La Nicoya de las postrimerías del siglo diecinueve era una villa de apenas unos ochocientos habitantes. Había un telégrafo, un comisariato perteneciente a un español, la iglesia con su párroco y no había ni siquiera un policía. El jefe político se encargaba de dispensar el orden. En esos días fue cuando llegó un grupo de forasteros a asentarse en las orillas del río Morote, al oeste del Obispo, noroeste de los Cerros de Jesús y una legua al norte de Matina.
Era gente robusta y trabajadora. Venían con un contrato del Gobierno de José Joaquín Rodríguez Zeledón para labrar una gran extensión de tierra con el fin de introducir la agricultura a escala comercial. Deseaban cosechar la caña de azúcar, tabaco y café en una zona de bosques en medio de montañas, lomas y ríos. Desde su anexión, esas tierras inhóspitas solo habían sido usadas, en partes, para la ganadería de poca intensidad y manejo.
–¡Es el general Maceo! –se murmuró entre vecinos y conocidos, como se esparce el fuego en zacatal seco.
La gente conocía el nombre. Era el excepcional guerrero que había combatido a lo largo de diez años contra uno de los mejores ejércitos del mundo. Los españoles desplegaron la mayor cantidad de tropas que jamás en su historia habían lanzado a la guerra, para defender a su colonia de los rebeldes independentistas. A pesar de eso, Maceo los había contenido, los había combatido y los había hecho retroceder. La mayor figura castrense española y capitán general de Cuba, el general Arsenio Martínez Campos, había huido de Maceo después de haber sido abatido por el Titán de Bronce en sendos enfrentamientos que habían tenido, a pesar de que en cada caso Maceo había presentado combate en condiciones de severa desventaja dadas la inferioridad numérica de sus tropas y tecnológica de armamentos.

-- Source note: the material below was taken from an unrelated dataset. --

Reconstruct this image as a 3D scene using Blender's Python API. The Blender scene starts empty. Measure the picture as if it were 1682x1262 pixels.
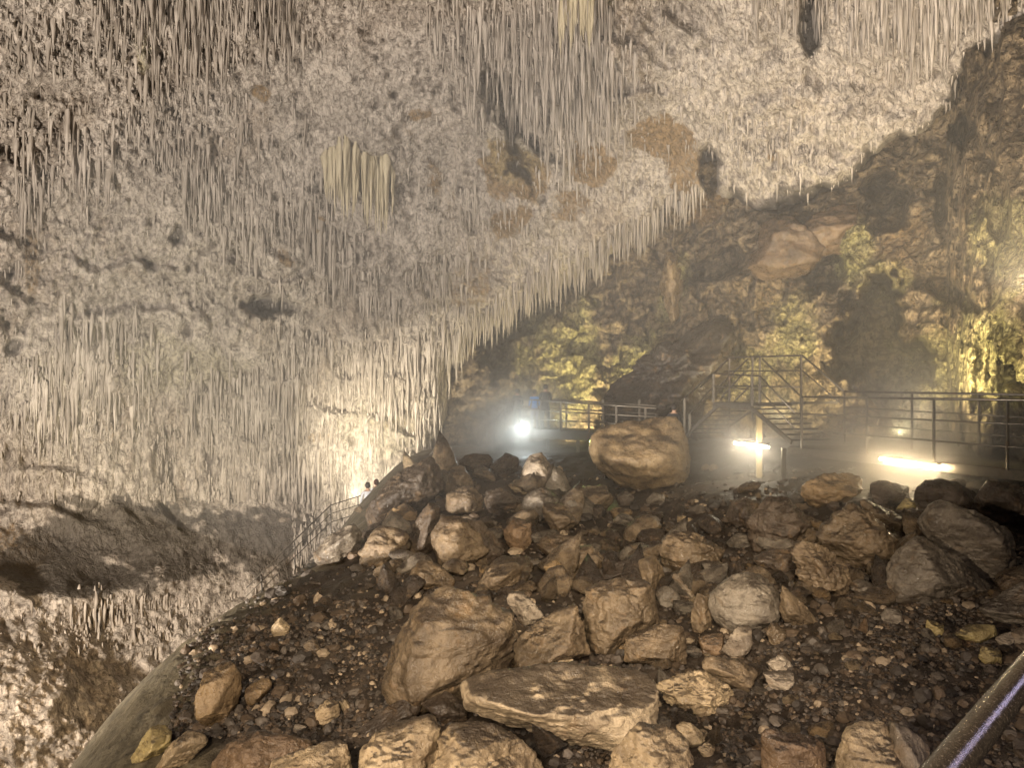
import bpy, bmesh, math, random
import numpy as np
from mathutils import Vector, Matrix
random.seed(7); RNG = np.random.default_rng(11)
S = bpy.context.scene
COL = S.collection
R = math.radians
F = 1263.0; CX, CY = 841.0, 631.0; HZ = 638.0
PIT = math.atan((HZ-CY)/F)

# ------------------------------------------------------------------ helpers
def P(px, py, d):
    """world point seen in photo direction (px,py) at forward distance d"""
    u = (np.asarray(px, float)-CX)/F; v = (CY-np.asarray(py, float))/F
    y = math.cos(PIT)-v*math.sin(PIT); z = v*math.cos(PIT)+math.sin(PIT)
    k = np.asarray(d, float)/y
    return np.stack(np.broadcast_arrays(u*k, y*k, z*k), -1)
def V(px, py, d): return Vector(P(px, py, d).tolist())

def hsh(ix, iy, iz, seed):
    h = (ix.astype(np.uint32)*np.uint32(374761393) + iy.astype(np.uint32)*np.uint32(668265263)
         + iz.astype(np.uint32)*np.uint32(2147483647) + np.uint32((seed*974711) & 0xffffffff))
    h = (h ^ (h >> np.uint32(13)))*np.uint32(1274126177)
    h = (h ^ (h >> np.uint32(16)))*np.uint32(2246822519)
    h = h ^ (h >> np.uint32(15))
    return (h & np.uint32(0xffffff)).astype(np.float64)/float(0xffffff)
def vnoise(p, seed=0):
    i = np.floor(p); f = p-i; f = f*f*f*(f*(f*6-15)+10); i = i.astype(np.int64)
    out = 0
    for dx in (0, 1):
        wx = f[..., 0] if dx else 1-f[..., 0]
        for dy in (0, 1):
            wy = f[..., 1] if dy else 1-f[..., 1]
            for dz in (0, 1):
                wz = f[..., 2] if dz else 1-f[..., 2]
                out = out + wx*wy*wz*hsh(i[..., 0]+dx, i[..., 1]+dy, i[..., 2]+dz, seed)
    return out*2-1
def fbm(p, octs=4, seed=0, gain=.5, ridged=False):
    a = 1; s = 0; t = 0; p = np.array(p, float)
    for o in range(octs):
        n = vnoise(p, seed+o*17)
        if ridged: n = 1-2*np.abs(n)
        s = s+a*n; t += a; a *= gain; p = p*2.03+5.17
    return s/t
def worley(p, seed=0):
    i = np.floor(p).astype(np.int64); best = np.full(p.shape[:-1], 9.0); cell = np.zeros(p.shape[:-1])
    for dx in (-1, 0, 1):
        for dy in (-1, 0, 1):
            for dz in (-1, 0, 1):
                a, b, c = i[..., 0]+dx, i[..., 1]+dy, i[..., 2]+dz
                d = (a+hsh(a, b, c, seed)-p[..., 0])**2+(b+hsh(a, b, c, seed+1)-p[..., 1])**2+(c+hsh(a, b, c, seed+2)-p[..., 2])**2
                m = d < best; best = np.where(m, d, best); cell = np.where(m, hsh(a, b, c, seed+3), cell)
    return np.sqrt(best), cell
def sstep(a, b, x):
    t = np.clip((x-a)/(b-a), 0, 1); return t*t*(3-2*t)

def mesh_np(name, verts, faces, smooth=True, attrs=None):
    verts = np.ascontiguousarray(verts, np.float32); faces = np.ascontiguousarray(faces, np.int32)
    k = faces.shape[1]; m = bpy.data.meshes.new(name)
    m.vertices.add(len(verts)); m.vertices.foreach_set('co', verts.ravel())
    m.loops.add(faces.size); m.loops.foreach_set('vertex_index', faces.ravel())
    m.polygons.add(len(faces)); m.polygons.foreach_set('loop_start', np.arange(0, faces.size, k, dtype=np.int32))
    try: m.polygons.foreach_set('loop_total', np.full(len(faces), k, np.int32))
    except Exception: pass
    m.polygons.foreach_set('use_smooth', np.full(len(faces), smooth, bool))
    for an, arr in (attrs or {}).items():
        ca = m.attributes.new(an, 'FLOAT_COLOR', 'POINT')
        c = np.ones((len(verts), 4), np.float32); c[:, :arr.shape[1]] = arr
        ca.data.foreach_set('color', c.ravel())
    m.update(calc_edges=True); m.validate()
    return m
def link(name, mesh, mat=None, parent=None):
    o = bpy.data.objects.new(name, mesh); COL.objects.link(o)
    if mat and not mesh.materials: mesh.materials.append(mat)
    if parent: o.parent = parent
    return o
def tag(o, label=None, cat=None, group=None, kind=None):
    for k, v in (('label', label), ('category', cat), ('group', group), ('kind', kind)):
        if v: o[k] = v
    return o
def empty(name, loc, label, cat, group=None):
    o = bpy.data.objects.new(name, None); COL.objects.link(o); o.location = loc; o.empty_display_size = .2
    return tag(o, label, cat, group)

class MB:
    """collects bars, tubes and boxes in world space"""
    def __init__(s): s.v = []; s.f = []
    def tube(s, pts, r, n=8, caps=True):
        pts = [Vector(p) for p in pts]; rings = []
        for i, p in enumerate(pts):
            a = pts[max(i-1, 0)]; b = pts[min(i+1, len(pts)-1)]
            t = (b-a).normalized(); up = Vector((0, 0, 1)) if abs(t.z) < .95 else Vector((1, 0, 0))
            x = t.cross(up).normalized(); y = x.cross(t).normalized(); st = len(s.v)
            rr = r[i] if isinstance(r, (list, tuple)) else r
            for k in range(n):
                a_ = 2*math.pi*k/n; s.v.append(p+x*math.cos(a_)*rr+y*math.sin(a_)*rr)
            rings.append(st)
        for a, b in zip(rings, rings[1:]):
            for k in range(n): s.f.append((a+k, a+(k+1) % n, b+(k+1) % n, b+k))
        if caps:
            s.f.append(tuple(rings[0]+k for k in reversed(range(n)))); s.f.append(tuple(rings[-1]+k for k in range(n)))
        return s
    def bar(s, a, b, w, h, up=(0, 0, 1)):
        a = Vector(a); b = Vector(b); t = (b-a).normalized(); up = Vector(up)
        if abs(t.dot(up)) > .97: up = Vector((0, 1, 0))
        x = t.cross(up).normalized()*w/2; y = x.cross(t).normalized()*h/2; st = len(s.v)
        for p in (a, b):
            for sx, sy in ((-1, -1), (1, -1), (1, 1), (-1, 1)): s.v.append(p+x*sx+y*sy)
        s.f += [tuple(st+i for i in q) for q in ((0, 3, 2, 1), (4, 5, 6, 7), (0, 1, 5, 4), (1, 2, 6, 5), (2, 3, 7, 6), (3, 0, 4, 7))]
        return s
    def build(s, name, mat, parent=None, smooth=True):
        off = parent.location if parent is not None and parent.parent is None else (parent.parent.location+parent.location if parent is not None else Vector())
        m = bpy.data.meshes.new(name); m.from_pydata([tuple(v-off) for v in s.v], [], s.f); m.update()
        if smooth: m.polygons.foreach_set('use_smooth', [len(p.vertices) == 4 and smooth == 'tube' for p in m.polygons])
        return link(name, m, mat, parent)

# ------------------------------------------------------------------ materials
class NT:
    def __init__(s, name):
        s.m = bpy.data.materials.new(name); s.m.use_nodes = True; s.t = s.m.node_tree; s.t.nodes.clear()
        s.out = s.n('ShaderNodeOutputMaterial'); s.b = s.n('ShaderNodeBsdfPrincipled'); s.l(s.b.outputs[0], s.out.inputs['Surface'])
    def n(s, t, **kw):
        x = s.t.nodes.new(t)
        for k, v in kw.items(): setattr(x, k, v)
        return x
    def l(s, a, b): s.t.links.new(a, b)
    def put(s, val, sock):
        if hasattr(val, 'links'): s.l(val, sock)
        else: sock.default_value = (*val, 1) if isinstance(val, tuple) and len(val) == 3 and sock.type == 'RGBA' else val
    def noise(s, co, scale, detail=4, rough=.55, dist=0):
        x = s.n('ShaderNodeTexNoise'); s.put(co, x.inputs['Vector']); x.inputs['Scale'].default_value = scale
        x.inputs['Detail'].default_value = detail; x.inputs['Roughness'].default_value = rough; x.inputs['Distortion'].default_value = dist
        return x.outputs['Fac']
    def vor(s, co, scale, feature='F1'):
        x = s.n('ShaderNodeTexVoronoi', feature=feature); s.put(co, x.inputs['Vector']); x.inputs['Scale'].default_value = scale
        return x.outputs['Distance']
    def ramp(s, f, a, b):
        x = s.n('ShaderNodeMapRange', interpolation_type='SMOOTHSTEP'); s.put(f, x.inputs[0])
        x.inputs[1].default_value = a; x.inputs[2].default_value = b; return x.outputs[0]
    def mix(s, f, a, b, mode='MIX'):
        x = s.n('ShaderNodeMix', data_type='RGBA', blend_type=mode)
        s.put(f, x.inputs[0]); s.put(a, x.inputs[6]); s.put(b, x.inputs[7]); return x.outputs[2]
    def math(s, op, a, b=0.0):
        x = s.n('ShaderNodeMath', operation=op); s.put(a, x.inputs[0]); s.put(b, x.inputs[1]); return x.outputs[0]
    def scale(s, co, v):
        x = s.n('ShaderNodeMapping'); s.put(co, x.inputs[0]); x.inputs['Scale'].default_value = v; return x.outputs[0]
    def bump(s, h, strength, dist, prev=None):
        x = s.n('ShaderNodeBump'); s.put(h, x.inputs['Height']); x.inputs['Strength'].default_value = strength; x.inputs['Distance'].default_value = dist
        if prev is not None: s.l(prev, x.inputs['Normal'])
        return x.outputs[0]
    def bumps(s, *hs):
        tot = None
        for h, k in hs:
            x = s.math('MULTIPLY', h, k); tot = x if tot is None else s.math('ADD', tot, x)
        return s.bump(tot, 1.0, 1.0)
    def geo(s): return s.n('ShaderNodeNewGeometry')
    def attr(s, name): 
        x = s.n('ShaderNodeAttribute'); x.attribute_name = name; return x
    def sep(s, c):
        x = s.n('ShaderNodeSeparateColor'); s.put(c, x.inputs[0]); return x.outputs
    def fin(s, col, rough, normal=None, spec=.4, metal=0.0):
        s.put(col, s.b.inputs['Base Color']); s.put(rough, s.b.inputs['Roughness']); s.b.inputs['Specular IOR Level'].default_value = spec
        s.b.inputs['Metallic'].default_value = metal
        if normal is not None: s.l(normal, s.b.inputs['Normal'])
        return s.m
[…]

La fama del general Antonio Maceo se había extendido por todo el orbe y era bien merecida. Era un táctico brillante, un hombre valiente, y lo más importante de todo, era un hombre de impecable entereza y valentía, dedicado a la libertad. Tenía claro el propósito de su vida, que era librar a los esclavos de sus cadenas y a Cuba de España. Maceo era negro, así como algunas de las cien familias mambises (rebeldes) que trajo consigo para poblar el valle de Matina. ¡Tanto mayor mérito, pues los negros eran objeto de desprecio, tanto por amigos como por enemigos!

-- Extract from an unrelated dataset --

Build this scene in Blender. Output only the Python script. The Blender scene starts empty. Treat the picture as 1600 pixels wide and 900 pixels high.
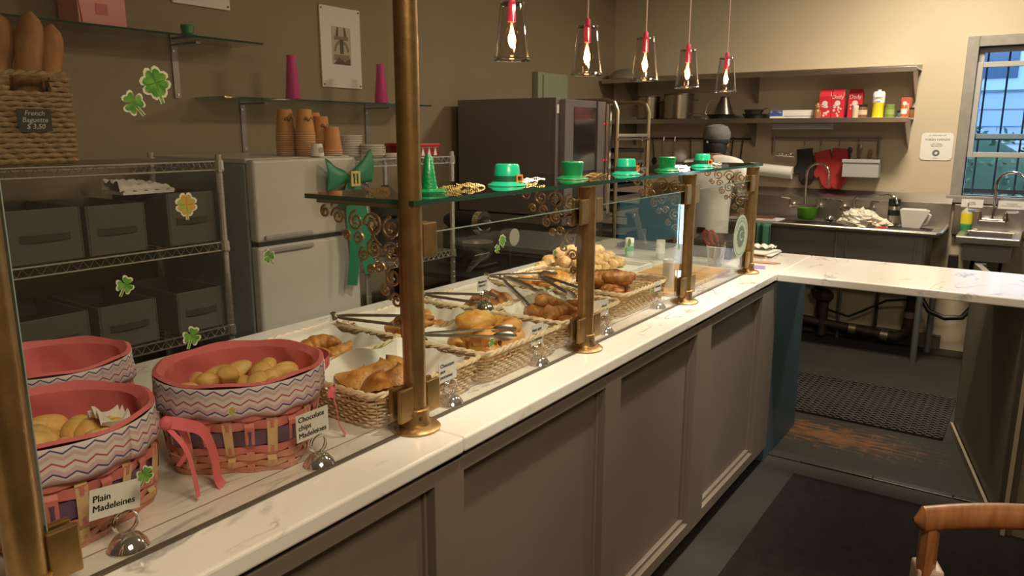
import bpy, math, random
from math import sin, cos, pi, radians
from mathutils import Vector, Matrix, Euler
random.seed(7)
SC = bpy.context.scene
COL = SC.collection
# ------------------------------------------------------------ camera
yaw, pitch, roll = -0.607405716, -0.204740042, 0.00151474
f = Vector((sin(yaw)*cos(pitch), cos(yaw)*cos(pitch), sin(pitch)))
r = Vector((cos(yaw), -sin(yaw), 0)); u = r.cross(f)
r2 = r*cos(roll)+u*sin(roll); u2 = -r*sin(roll)+u*cos(roll)
cam = bpy.data.cameras.new('camera'); camo = bpy.data.objects.new('camera', cam); COL.objects.link(camo)
camo.matrix_world = Matrix(((r2.x, u2.x, -f.x, 0), (r2.y, u2.y, -f.y, 0), (r2.z, u2.z, -f.z, 1.55), (0, 0, 0, 1)))
cam.sensor_width = 36; cam.lens = 1172.11/1600*36; cam.clip_start = .02; cam.clip_end = 100
SC.camera = camo
# ------------------------------------------------------------ world, lights, exposure
w = bpy.data.worlds.new('sky'); SC.world = w; w.use_nodes = True
bg = w.node_tree.nodes['Background']; bg.inputs[0].default_value = (.42, .62, 1, 1); bg.inputs[1].default_value = 4.2
SC.view_settings.view_transform = 'Standard'; SC.view_settings.look = 'None'
SC.view_settings.gamma = 1; SC.view_settings.use_curve_mapping = False
SC.view_settings.exposure = 0.15
def area(name, loc, rot, sx, sy, power, color):
    l = bpy.data.lights.new(name, 'AREA'); l.shape = 'RECTANGLE'; l.size = sx; l.size_y = sy; l.energy = power; l.color = color
    o = bpy.data.objects.new(name, l); o.location = loc; o.rotation_euler = rot; COL.objects.link(o); return o
WARM = (1, .80, .55)
area('kitchen_ceiling_light', (-.55, 5.05, 2.86), (0, 0, 0), .35, .35, 52, (1, .84, .62))
area('counter_ceiling_light', (-.35, 2.9, 2.86), (0, 0, 0), .3, .3, 20, (1, .84, .62))
area('customer_side_fill', (.7, .2, 2.86), (0, 0, 0), .8, .8, 48, WARM)  # added fill lamp, lifts the counter front and tray sides
def spot(name, loc, tgt, power, size, color=WARM, rad=.04):
    l = bpy.data.lights.new(name, 'SPOT'); l.energy = power; l.spot_size = size; l.spot_blend = .7; l.color = color; l.shadow_soft_size = rad
    o = bpy.data.objects.new(name, l); o.location = loc
    o.rotation_euler = (Vector(tgt)-Vector(loc)).to_track_quat('-Z', 'Y').to_euler(); COL.objects.link(o)
spot('added_spot_over_counter', (-.42, 1.45, 2.8), (-1.2, 1.85, .95), 112, radians(58), (1, .88, .70))  # added spot without a fixture, brightens the trays and marble
spot('added_spot_over_till', (-.42, 2.85, 2.8), (-1.25, 2.95, .95), 165, radians(48), (1, .90, .74))  # added spot, brightens the boards at the till end
spot('added_spot_over_peninsula', (-.5, 3.4, 2.8), (-.45, 3.75, .93), 62, radians(44), (1, .90, .74))  # added spot, brightens the peninsula slab
# ------------------------------------------------------------ materials
MC = {}
def mat(name, col, rough=.6, metal=0, noise=0, nscale=8, bump=0, bscale=60, col2=None, spec=None, coat=0, trans=0, emit=None, estr=0, stretch=None, sss=0):
    if name in MC: return MC[name]
    m = bpy.data.materials.new(name); m.use_nodes = True; nt = m.node_tree; b = nt.nodes['Principled BSDF']
    b.inputs['Base Color'].default_value = (*col, 1); b.inputs['Roughness'].default_value = rough; b.inputs['Metallic'].default_value = metal
    if spec is not None: b.inputs['Specular IOR Level'].default_value = spec
    if coat: b.inputs['Coat Weight'].default_value = coat; b.inputs['Coat Roughness'].default_value = .15
    if trans: b.inputs['Transmission Weight'].default_value = trans
    if sss: b.inputs['Subsurface Weight'].default_value = sss; b.inputs['Subsurface Scale'].default_value = .01
    if emit: b.inputs['Emission Color'].default_value = (*emit, 1); b.inputs['Emission Strength'].default_value = estr
    tc = None
    if noise or col2 or bump:
        tc = nt.nodes.new('ShaderNodeTexCoord'); src = tc.outputs['Object']
        if stretch:
            mp = nt.nodes.new('ShaderNodeMapping'); mp.inputs['Scale'].default_value = stretch; nt.links.new(src, mp.inputs[0]); src = mp.outputs[0]
    if noise or col2:
        n = nt.nodes.new('ShaderNodeTexNoise'); n.inputs['Scale'].default_value = nscale; n.inputs['Detail'].default_value = 5
        nt.links.new(src, n.inputs['Vector'])
        cr = nt.nodes.new('ShaderNodeValToRGB'); cr.color_ramp.elements[0].position = .35; cr.color_ramp.elements[1].position = .65
        c2 = col2 or tuple(c*(1-noise) for c in col)
        cr.color_ramp.elements[0].color = (*c2, 1); cr.color_ramp.elements[1].color = (*col, 1)
        nt.links.new(n.outputs[0], cr.inputs[0]); nt.links.new(cr.outputs[0], b.inputs['Base Color'])
    if bump:
        n2 = nt.nodes.new('ShaderNodeTexNoise'); n2.inputs['Scale'].default_value = bscale; n2.inputs['Detail'].default_value = 4
        nt.links.new(src, n2.inputs['Vector'])
        bp = nt.nodes.new('ShaderNodeBump'); bp.inputs['Strength'].default_value = bump; bp.inputs['Distance'].default_value = .01
        nt.links.new(n2.outputs[0], bp.inputs['Height']); nt.links.new(bp.outputs[0], b.inputs['Normal'])
    MC[name] = m; return m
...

En esa época, el radicalismo liberal cobraba fuerza. Se contraponía al conservadurismo político, sistema que conservaba las ideas económicas heredadas de la edad feudal, donde los grandes hacendados mantenían y aumentaban sus fortunas a cambio de salarios de miseria que pagaban a sus criados y empleados.
Los liberales radicales favorecían a los pequeños comerciantes y la libre movilidad social. Maceo se había convertido en el adalid militar del radicalismo liberal. Los principales revolucionarios latinoamericanos buscaban su apoyo y se solidarizaban con él. Así fueron las relaciones cercanas que tuvo con el general Eloy Alfaro, refugiado político en Costa Rica y futuro reformador y presidente de la República de Ecuador, así como con el general Catarino E. Garza, ideólogo y precursor de la revolución mexicana que derrocaría el régimen conservador de Porfirio Díaz, y así con tantas otras figuras prominentes de la época. Ellos adoptaban las doctrinas militares maceístas, así como años más tarde lo haría el Che Guevara, como él mismo asentiría.
La colonia mambí de Maceo empezó a desmontar extensiones de varios cientos de hectáreas para el desarrollo agrícola. Fundaron un pueblo que después nombrarían La Mansión. Pasados más de tres años desde su llegada, se dieron cuenta de que la zafra de la caña se perdía, pues no tenían cómo transportar la voluminosa cosecha a los mercados. Entonces se hicieron de un ingenio de azúcar, y lo montaron en la ribera occidental del río Morote.
Simultáneamente, Maceo negociaba con José Martí, que había venido ya dos veces a Costa Rica para planear la guerra y la patria, se aseguraba de mantener los compromisos y el orden en la colonia agrícola, manejaba las relaciones públicas con los demás patriotas rebeldes de San José y el interior, levantaba fondos para la invasión, atendía sus relaciones con el Gobierno y con el presidente José Joaquín Rodríguez.
El 25 de marzo de 1895, zarpó Maceo con sus mambises de Puerto Limón, para convergir en Cuba con los otros dos pilares de la Guerra de Independencia esencial, José Martí y Máximo Gómez. Antonio Maceo cayó baleado y macheteado en Punta Brava, cerca de La Habana, el 7 de diciembre de 1895, después de haber atravesado la isla, de extremo a extremo, de oriente a poniente, como un león incansable, venciendo y confundiendo a un enemigo mucho más fuerte y poderoso.